Falardeau, explique l’historien Éric Bédard, professait un indépendantisme décolonisateur, inspiré notamment par les idées de l’historien Maurice Séguin. Son Gratton, comme le note aussi Georges Privet, illustre l’état lamentable de la mentalité du colonisé ; ses tragédies sur Octobre et les Patriotes chantent la révolte libératrice. Son nationalisme, insiste Bernard Émond, « était internationaliste », c’est-à-dire qu’il s’appliquait à tous les peuples de la terre en quête de leur libération nationale.
Falardeau ne supportait pas les accusations d’intolérance proférées à l’encontre du nationalisme québécois. S’il invitait, sans restriction, les gens venus de partout à se joindre au peuple québécois et à sa lutte, il vomissait les soi-disant progressistes qui, en instrumentalisant les minorités dans le but de ternir le projet indépendantiste, font le jeu des lamineurs de la nation québécoise.

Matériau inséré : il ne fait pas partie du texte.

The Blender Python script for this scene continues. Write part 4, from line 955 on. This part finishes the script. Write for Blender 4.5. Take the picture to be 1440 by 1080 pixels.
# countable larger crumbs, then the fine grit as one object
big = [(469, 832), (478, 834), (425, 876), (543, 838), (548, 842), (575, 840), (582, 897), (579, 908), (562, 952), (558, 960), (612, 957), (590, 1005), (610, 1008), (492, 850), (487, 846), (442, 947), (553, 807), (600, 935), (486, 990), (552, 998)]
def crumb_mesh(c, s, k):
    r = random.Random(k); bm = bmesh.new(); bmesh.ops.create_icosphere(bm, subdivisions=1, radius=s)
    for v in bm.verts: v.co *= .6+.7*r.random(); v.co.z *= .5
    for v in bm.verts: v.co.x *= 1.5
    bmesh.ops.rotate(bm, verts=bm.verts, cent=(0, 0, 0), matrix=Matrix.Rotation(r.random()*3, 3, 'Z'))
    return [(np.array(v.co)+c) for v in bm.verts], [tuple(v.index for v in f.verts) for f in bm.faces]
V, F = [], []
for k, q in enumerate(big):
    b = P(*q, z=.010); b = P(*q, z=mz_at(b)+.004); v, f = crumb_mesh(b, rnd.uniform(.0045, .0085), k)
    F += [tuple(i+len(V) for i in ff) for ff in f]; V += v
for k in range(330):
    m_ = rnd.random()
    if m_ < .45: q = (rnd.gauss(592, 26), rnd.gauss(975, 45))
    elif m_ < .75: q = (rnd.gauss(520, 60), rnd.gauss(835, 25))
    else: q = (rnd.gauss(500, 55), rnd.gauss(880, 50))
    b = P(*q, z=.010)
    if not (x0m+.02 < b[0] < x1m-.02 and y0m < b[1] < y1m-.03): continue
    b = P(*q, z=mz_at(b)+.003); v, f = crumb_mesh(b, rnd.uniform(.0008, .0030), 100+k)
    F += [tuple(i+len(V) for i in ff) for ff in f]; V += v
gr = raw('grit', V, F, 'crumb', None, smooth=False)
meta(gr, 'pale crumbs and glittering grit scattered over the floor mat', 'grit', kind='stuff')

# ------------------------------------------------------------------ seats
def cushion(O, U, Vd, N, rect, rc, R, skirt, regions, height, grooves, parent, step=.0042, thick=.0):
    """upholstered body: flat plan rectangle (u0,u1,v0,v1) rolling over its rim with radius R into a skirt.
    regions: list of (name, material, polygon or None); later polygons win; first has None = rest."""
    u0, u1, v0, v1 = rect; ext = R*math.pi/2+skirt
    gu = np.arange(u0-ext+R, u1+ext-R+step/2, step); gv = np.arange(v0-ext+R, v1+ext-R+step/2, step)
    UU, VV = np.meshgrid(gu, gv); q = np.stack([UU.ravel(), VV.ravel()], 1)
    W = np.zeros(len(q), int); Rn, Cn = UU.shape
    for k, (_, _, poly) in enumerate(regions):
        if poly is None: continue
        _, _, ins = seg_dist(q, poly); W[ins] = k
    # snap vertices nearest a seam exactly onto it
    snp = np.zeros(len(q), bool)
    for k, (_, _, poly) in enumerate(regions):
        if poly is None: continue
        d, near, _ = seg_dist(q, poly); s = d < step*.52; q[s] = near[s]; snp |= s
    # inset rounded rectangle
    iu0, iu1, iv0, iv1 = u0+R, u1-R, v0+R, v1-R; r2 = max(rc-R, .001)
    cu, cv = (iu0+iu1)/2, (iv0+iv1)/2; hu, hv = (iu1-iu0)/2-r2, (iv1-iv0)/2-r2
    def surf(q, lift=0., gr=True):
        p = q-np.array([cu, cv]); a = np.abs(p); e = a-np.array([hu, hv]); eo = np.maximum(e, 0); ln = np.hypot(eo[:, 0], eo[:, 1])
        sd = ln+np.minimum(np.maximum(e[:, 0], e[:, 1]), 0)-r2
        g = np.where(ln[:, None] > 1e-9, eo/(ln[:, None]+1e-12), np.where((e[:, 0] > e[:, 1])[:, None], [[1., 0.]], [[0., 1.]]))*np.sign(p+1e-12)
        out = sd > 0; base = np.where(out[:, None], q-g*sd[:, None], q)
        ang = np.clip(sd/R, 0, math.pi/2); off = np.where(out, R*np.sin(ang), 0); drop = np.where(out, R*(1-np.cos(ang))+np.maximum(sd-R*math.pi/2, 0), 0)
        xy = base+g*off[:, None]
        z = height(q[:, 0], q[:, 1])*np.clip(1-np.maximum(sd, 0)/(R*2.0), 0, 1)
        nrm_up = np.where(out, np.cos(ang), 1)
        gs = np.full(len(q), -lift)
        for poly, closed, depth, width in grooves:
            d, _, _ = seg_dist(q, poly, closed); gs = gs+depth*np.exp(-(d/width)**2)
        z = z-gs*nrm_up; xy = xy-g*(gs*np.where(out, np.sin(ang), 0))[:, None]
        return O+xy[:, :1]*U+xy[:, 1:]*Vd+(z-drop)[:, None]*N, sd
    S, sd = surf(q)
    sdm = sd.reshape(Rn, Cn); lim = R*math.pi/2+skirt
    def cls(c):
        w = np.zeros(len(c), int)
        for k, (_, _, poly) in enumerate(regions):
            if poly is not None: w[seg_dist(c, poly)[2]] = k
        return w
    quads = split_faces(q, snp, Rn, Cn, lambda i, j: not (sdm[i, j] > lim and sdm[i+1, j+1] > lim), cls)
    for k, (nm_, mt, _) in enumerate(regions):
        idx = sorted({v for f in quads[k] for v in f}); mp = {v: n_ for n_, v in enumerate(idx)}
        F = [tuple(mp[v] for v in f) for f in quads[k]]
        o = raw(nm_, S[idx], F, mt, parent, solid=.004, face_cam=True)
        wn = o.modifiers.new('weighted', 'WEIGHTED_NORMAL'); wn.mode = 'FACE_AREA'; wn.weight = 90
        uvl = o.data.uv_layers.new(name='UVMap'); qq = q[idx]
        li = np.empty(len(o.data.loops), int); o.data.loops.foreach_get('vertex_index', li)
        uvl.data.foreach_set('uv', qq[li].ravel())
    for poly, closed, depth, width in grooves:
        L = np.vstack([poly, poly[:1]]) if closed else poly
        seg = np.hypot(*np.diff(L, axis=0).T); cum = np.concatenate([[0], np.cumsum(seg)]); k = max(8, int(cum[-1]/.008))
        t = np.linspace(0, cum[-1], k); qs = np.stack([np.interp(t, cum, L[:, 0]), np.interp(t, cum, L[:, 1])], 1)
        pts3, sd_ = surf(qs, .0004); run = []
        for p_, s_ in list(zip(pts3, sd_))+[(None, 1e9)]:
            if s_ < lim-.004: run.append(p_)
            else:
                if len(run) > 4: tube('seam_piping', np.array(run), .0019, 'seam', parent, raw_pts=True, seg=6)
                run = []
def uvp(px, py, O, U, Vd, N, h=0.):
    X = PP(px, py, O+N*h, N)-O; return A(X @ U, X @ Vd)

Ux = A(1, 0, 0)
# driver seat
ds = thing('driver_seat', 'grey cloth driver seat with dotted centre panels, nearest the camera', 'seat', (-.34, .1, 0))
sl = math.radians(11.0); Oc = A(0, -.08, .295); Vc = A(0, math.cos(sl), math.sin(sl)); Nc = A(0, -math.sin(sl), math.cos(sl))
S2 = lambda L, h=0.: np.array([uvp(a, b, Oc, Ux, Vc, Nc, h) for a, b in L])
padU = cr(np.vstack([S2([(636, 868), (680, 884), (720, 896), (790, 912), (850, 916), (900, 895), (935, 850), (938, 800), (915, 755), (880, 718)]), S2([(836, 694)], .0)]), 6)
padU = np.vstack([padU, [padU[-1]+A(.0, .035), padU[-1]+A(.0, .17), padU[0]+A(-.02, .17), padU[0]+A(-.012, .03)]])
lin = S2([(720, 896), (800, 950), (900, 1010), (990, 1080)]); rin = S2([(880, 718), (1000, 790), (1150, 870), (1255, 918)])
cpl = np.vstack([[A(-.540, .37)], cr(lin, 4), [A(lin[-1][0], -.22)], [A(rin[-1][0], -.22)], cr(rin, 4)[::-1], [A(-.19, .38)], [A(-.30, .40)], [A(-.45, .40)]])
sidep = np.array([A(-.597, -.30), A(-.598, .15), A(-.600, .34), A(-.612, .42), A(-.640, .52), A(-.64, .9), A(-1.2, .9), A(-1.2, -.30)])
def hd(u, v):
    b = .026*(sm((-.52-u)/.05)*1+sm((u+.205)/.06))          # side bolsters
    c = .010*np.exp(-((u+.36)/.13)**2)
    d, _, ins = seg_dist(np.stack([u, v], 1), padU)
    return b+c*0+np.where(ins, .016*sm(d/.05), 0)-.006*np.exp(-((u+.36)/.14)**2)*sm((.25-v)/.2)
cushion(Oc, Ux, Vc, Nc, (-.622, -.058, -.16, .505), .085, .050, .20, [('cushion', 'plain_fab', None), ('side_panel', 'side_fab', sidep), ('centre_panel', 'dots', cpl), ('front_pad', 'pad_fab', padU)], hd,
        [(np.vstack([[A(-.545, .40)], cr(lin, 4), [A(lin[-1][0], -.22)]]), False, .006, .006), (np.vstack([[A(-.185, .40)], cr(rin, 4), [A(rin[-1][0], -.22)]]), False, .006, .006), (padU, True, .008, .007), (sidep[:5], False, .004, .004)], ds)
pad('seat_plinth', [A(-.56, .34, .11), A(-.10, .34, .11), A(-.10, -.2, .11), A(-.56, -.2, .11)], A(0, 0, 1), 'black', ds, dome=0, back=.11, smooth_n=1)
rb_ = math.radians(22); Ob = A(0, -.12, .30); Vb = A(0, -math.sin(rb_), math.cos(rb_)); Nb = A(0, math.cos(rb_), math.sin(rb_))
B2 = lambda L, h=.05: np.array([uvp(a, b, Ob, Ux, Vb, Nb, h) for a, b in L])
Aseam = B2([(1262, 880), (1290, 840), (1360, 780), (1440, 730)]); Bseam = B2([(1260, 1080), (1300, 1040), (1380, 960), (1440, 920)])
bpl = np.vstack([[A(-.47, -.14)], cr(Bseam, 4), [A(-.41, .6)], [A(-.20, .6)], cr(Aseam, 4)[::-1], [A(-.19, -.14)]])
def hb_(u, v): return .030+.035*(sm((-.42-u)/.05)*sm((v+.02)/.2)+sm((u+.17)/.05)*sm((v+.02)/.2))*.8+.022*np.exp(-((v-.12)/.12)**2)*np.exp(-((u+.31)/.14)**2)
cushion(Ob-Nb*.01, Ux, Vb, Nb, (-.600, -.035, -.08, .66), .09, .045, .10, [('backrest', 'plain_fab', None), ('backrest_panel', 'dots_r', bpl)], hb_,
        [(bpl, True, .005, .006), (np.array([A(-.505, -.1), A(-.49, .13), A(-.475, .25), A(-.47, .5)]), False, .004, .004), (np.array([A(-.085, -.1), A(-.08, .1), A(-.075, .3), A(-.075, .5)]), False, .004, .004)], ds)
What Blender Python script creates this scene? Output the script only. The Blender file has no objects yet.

« Falardeau était-il un grand cinéaste ou un grand pamphlétaire ? » demande Georges Privet. « C’était d’abord et avant tout un homme — de parole, d’idées et d’action — terriblement important et nécessaire au Québec d’aujourd’hui », répond-il avec justesse.
Grâce à l’Album Falardeau, on peut encore, Dieu merci, offrir et s’offrir en cadeau ce vivant, pour ne pas mourir.